California already has a law on the books requiring 33 percent of all energy produced in-state comes from renewable sources (wind, solar, biomass, geothermal, and hydropower).  Right now, the state is generating 35.8 percent in green energy, The breakdown looks like this:

  • Dams (Hydropower) 11.9%
  • Wind 9.1%
  • Solar 8.1%
  • Geothermal 4.4%
  • Biomass 2.3%

However, what the greenies in California won’t tell you is that 32 percent of the energy consumed in California is imported, mostly in form of natural gas and nuclear power.  When that figure is added to the equation only 25 percent of the energy consumed in California is renewable.

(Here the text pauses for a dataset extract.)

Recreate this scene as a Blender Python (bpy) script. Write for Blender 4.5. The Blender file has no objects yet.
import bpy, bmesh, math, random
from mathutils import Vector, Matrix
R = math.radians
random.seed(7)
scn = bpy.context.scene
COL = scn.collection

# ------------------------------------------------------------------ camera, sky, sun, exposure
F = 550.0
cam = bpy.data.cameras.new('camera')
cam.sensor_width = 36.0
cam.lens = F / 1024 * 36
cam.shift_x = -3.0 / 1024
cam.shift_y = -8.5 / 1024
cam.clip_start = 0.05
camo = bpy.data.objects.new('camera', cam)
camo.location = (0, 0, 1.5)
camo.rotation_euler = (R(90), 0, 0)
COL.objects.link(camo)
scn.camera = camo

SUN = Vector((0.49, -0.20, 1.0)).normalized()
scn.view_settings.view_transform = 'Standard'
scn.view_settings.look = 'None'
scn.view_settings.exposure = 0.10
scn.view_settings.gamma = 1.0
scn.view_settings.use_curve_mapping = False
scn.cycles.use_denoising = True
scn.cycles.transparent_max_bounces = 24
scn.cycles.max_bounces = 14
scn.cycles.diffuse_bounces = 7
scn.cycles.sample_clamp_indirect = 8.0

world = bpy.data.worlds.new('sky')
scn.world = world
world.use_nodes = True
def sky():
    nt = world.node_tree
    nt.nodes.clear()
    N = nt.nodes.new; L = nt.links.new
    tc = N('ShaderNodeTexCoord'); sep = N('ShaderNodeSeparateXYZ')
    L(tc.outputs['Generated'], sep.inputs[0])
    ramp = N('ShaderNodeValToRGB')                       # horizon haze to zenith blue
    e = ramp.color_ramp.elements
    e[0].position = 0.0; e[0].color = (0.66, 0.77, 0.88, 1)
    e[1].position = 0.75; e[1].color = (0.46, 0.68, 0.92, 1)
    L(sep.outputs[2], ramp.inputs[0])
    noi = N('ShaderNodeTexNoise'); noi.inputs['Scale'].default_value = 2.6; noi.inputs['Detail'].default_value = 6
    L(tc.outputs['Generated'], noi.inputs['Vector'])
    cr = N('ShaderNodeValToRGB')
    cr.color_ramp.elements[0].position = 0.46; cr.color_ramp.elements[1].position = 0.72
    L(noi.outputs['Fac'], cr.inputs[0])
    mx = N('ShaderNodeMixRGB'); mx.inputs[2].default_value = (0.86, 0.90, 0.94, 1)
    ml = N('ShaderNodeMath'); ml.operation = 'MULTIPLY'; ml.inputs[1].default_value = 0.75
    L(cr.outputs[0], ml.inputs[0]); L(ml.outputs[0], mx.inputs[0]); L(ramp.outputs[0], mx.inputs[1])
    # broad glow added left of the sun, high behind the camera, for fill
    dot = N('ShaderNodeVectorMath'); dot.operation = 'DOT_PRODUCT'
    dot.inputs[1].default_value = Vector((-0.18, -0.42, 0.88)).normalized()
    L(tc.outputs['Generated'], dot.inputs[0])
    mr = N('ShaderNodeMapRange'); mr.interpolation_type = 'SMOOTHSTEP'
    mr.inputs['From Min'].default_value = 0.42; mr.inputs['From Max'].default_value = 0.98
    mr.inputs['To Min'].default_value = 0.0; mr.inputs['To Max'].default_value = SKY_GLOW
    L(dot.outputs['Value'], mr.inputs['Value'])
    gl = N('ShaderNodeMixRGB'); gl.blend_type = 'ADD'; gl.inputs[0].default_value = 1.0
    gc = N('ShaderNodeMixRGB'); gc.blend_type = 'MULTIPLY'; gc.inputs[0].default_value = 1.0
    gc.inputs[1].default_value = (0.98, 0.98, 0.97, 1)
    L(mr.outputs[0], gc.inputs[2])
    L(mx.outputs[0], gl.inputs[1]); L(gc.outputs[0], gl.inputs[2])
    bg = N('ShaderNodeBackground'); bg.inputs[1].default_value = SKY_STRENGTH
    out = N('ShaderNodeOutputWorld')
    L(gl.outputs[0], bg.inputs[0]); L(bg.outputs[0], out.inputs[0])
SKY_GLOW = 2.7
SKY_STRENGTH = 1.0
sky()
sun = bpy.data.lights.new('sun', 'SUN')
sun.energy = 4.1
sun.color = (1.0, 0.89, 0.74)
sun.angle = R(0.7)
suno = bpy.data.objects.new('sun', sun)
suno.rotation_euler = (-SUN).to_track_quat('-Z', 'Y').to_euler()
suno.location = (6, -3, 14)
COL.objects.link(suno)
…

This is hugely important given that anyone driving an electric vehicle out here is actually “filling up” with 75 percent non-green, carbon emitting fuel.

What a joke!

But the joke gets better.

A Tesla sedan (it’s the official in-your-face car of Silicon Valley) traveling 65 miles per hour in optimum conditions (flat road, no wind, no heating or air-conditioning, windows up, sun roof closed, tires inflated to recommended pressure, 300-pound vehicle load, brand new battery) is consuming 24,000 watts of electricity.  That’s enough electricity to simultaneously power 24 average size, window mount, air-conditioning units (assuming 1,000 watts each).  That means just 100,000 Tesla autos would be consuming the same amount of electricity as over 2 million air-conditioners! And given that there are over 20-million registered automobiles and non-commercial trucks in the state, where is California going to get all of that electricity from? We’ll have to start importing even more energy largely derived from carbon emitting natural gas, and nuclear power (which the eco-freaks hate)!